Judge Kavanaugh wrote in a dissent that the full court was embracing “a new right for unlawful immigrant minors in U.S. government detention to obtain immediate abortion on demand.”

He also dissented in 2015 when the appeals court spurned religious groups that sought an exemption from a requirement under the 2010 Obamacare healthcare law that employers provide health insurance that covers birth control for women.

Judge Kavanaugh grew up in Bethesda, Md., and attended the same high school as Justice Gorsuch. Both men served as clerks in the Supreme Court’s 1993-1994 term to Justice Kennedy, who announced his retirement on June 27.

A graduate of Yale Law School, Judge Kavanaugh may have helped save President Obama’s health care law by mentioning in a dissent that the requirement to buy health insurance seemed like a tax, an idea that the Chief Justice Roberts picked up in upholding the Affordable Care Act in 2012.

In his remarks on Monday, Judge Kavanaugh sought to spotlight his bipartisan credentials. He noted that he has taught at Harvard Law School, where he was hired by Justice Elena Kagan, a former Harvard dean who is now on the U.S. Supreme Court. He said a majority of his clerks have been women.
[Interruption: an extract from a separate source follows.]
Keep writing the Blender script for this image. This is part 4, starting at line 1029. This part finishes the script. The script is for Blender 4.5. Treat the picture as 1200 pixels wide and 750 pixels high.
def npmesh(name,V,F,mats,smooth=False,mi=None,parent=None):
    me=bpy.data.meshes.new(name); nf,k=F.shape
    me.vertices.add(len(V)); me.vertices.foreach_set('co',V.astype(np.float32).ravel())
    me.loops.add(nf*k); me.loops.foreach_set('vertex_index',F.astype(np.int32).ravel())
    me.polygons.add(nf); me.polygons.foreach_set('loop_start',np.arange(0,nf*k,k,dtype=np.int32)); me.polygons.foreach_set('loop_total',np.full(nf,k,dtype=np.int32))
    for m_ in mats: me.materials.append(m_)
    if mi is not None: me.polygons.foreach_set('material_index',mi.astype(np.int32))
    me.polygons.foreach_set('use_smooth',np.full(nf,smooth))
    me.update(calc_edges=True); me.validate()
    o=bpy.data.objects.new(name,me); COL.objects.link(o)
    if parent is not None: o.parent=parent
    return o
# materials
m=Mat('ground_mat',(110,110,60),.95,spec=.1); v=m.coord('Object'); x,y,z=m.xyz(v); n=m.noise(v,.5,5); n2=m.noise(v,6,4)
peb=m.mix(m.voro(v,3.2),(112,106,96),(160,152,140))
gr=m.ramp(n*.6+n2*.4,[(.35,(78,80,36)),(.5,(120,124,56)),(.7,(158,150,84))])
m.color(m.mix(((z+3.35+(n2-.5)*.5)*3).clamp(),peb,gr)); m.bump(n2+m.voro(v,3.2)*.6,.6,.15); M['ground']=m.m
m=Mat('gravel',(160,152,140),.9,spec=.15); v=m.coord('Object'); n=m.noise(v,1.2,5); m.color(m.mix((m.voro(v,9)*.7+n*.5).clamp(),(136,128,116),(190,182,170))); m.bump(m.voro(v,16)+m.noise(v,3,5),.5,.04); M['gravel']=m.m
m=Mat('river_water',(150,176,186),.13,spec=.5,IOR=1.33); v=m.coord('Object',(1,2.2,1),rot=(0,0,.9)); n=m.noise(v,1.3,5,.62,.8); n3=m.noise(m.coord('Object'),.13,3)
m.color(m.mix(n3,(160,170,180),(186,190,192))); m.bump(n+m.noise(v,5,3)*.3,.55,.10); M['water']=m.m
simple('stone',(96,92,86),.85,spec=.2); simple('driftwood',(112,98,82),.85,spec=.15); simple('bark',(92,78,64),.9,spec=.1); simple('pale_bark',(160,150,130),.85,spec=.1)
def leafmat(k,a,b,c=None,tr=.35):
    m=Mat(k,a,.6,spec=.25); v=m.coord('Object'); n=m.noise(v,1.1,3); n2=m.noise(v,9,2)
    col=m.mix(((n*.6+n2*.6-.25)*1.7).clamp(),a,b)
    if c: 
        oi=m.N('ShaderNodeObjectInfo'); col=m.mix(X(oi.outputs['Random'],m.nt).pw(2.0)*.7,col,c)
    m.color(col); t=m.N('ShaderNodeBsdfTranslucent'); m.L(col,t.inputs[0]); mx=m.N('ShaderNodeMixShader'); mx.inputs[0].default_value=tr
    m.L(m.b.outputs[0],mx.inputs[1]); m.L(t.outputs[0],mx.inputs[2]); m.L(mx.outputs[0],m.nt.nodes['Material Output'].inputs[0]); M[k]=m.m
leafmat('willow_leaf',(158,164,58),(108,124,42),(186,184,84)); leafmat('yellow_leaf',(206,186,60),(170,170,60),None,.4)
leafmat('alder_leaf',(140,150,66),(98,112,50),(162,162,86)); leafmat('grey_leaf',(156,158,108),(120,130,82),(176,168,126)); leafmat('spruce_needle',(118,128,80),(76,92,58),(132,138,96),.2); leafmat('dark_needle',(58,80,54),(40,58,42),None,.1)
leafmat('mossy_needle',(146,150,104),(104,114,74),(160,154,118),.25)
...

He worked for four years for Mr. Starr, whose investigation of President Clinton helped spur an effort by congressional Republicans in 1998 and 1999 to impeach the Democratic president and remove him from office.

In 2009, Judge Kavanaugh wrote a law review article questioning the value of that investigation and concluding that presidents should be free from the distractions of civil lawsuits, criminal prosecutions and investigations while in office.

That view has assumed fresh relevance, with President Trump facing several civil lawsuits as well as a Russia-related criminal investigation by Mr. Mueller. The Supreme Court could be called upon to weigh in on these matters.